ろう付け(融点が450度以上の硬鑞を用いたろう接)には遅れるものの、はんだ付け(融点が450度未満の軟鑞を用いたろう接)の歴史も古い。紀元前3000年頃にははんだ付けが存在したと考えられている。ツタンカーメン王の墓からもはんだ付けを使った装飾品が出土している。ギリシャ-ローマ時代になると、水道配管を錫-鉛はんだではんだ付けした記録が残されている。
中国では、少なくとも紀元前300年頃には、はんだ付けした壷が存在していた。
缶詰は、19世紀に登場以来、胴や蓋を接着する手法に長らくはんだ付けが行われてきた。19世紀末に、はんだ付機が開発されたこと、蓋と胴の接続に二重巻き込み製法が開発されるなど、缶の大量生産のボトルネックとなるはんだ付けを軽減する手法が開発されたが、一枚板を丸めて作る胴の部分の接続ははんだ付けを避けることはできず、1966年にアメリカ・キャン社によってナイロンを接着剤とする製造方法が開発されるまで続けられていた[7]。
日本のろう接の歴史でもろう付けが先行した。4世紀ころには鋳掛補修が行われた銅鐸も作られている[8]。奈良の大仏の建造では、錫に鉛を混ぜた合金である白鑞(しろめ)がろう材として使われ[5]、仕上げや補修のために使用されたと考えられている[8]。

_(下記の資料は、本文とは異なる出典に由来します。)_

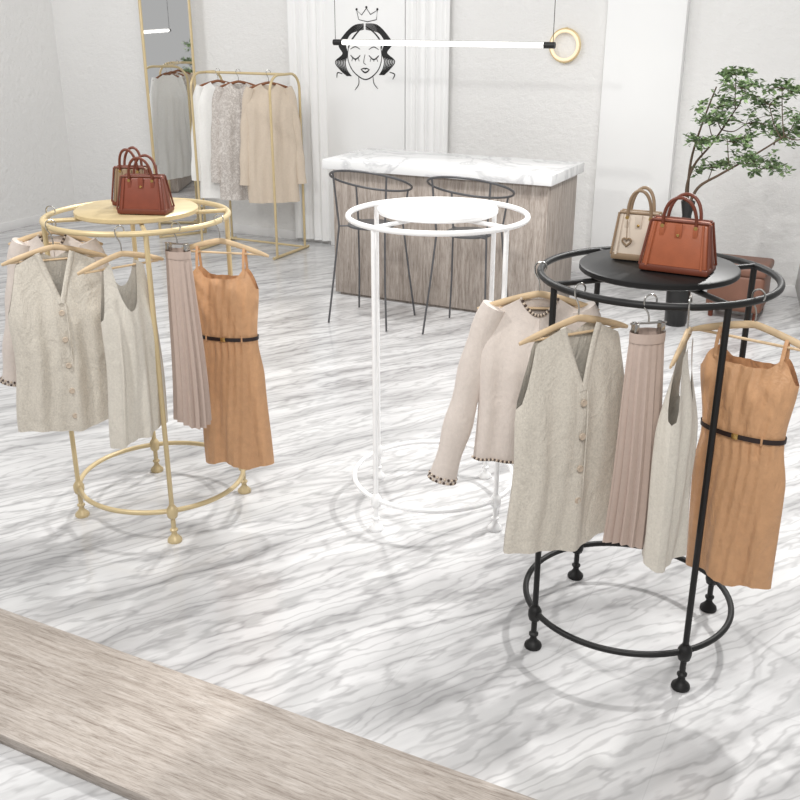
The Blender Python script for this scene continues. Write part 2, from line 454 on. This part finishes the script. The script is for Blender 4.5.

貝原益軒の『万宝鄙事記』(1705年)には、錫鉛棒を炭火で溶かして銅容器の漏れを塞ぐ手法が記されている[5]。『和漢三才図会』(1713年)に記述された白鑞の製法は、鉛1斤(600g)に唐錫10両(375g)を練り合わせるというもので、この鉛と錫の配合比率は今日の「はんだ」とほぼ同様である[9]。しかし、これらの文献に「はんだ」の名は記されていない[5][9]。幕末の1866年に初演された河竹黙阿弥の歌舞伎狂言『船打込橋間白波』には、鋳掛屋のセリフに「鉛や盤陀の売物」という言葉が登場している[5]。
はんだは用途によりいくつかの種類に分けられる。錫の含有率で区別することが多い。用途により太さも異なる。鉛と錫以外の成分を含むものもある。
なお、主成分のスズと鉛ではスズの方が高価なため、基本的にハンダの価格はスズが多いものほど高くなる[10]。
JIS Z 3282-1999では、それぞれの成分割合の違いでSn-Pb系が16種、Pb-Sn-Sb系が7種、Sn-Sb系が1種、Sn-Pb-Bi系が5種、Bi-Sn系が2種、Sn-Cu系が2種、Sn-Pb-Cu系が2種、Sn-In系が1種、Sn-Ag系が3種、Sn-Pb-Ag系が4種、Pb-Ag系が3種規定されている[12]。
金は錫、シリコン、ゲルマニウム、アンチモンなどと合金にする事で融点が下がり、金75-80%、錫20-25%では280°Cで融解を始める。金は高価であるため、少量ながら特に信頼性が求められる用途でのみ使われ、シリコンやゲルマニウムの半導体でのダイ・ボンディングやパッケージのシーリングで使用される[13]。
はんだに含まれる鉛は人体や環境に有害[14]なので、鉛を含まない鉛フリーはんだや、金属(金や銀など)を添加した接着剤への移行が進んでいる。ただし、鉛フリー化を行うために導入された元素あるいは化合物の毒性について十分な調査が行われているとは言い難く、鉛フリーであるから環境毒性が小さいと判断することは早計である。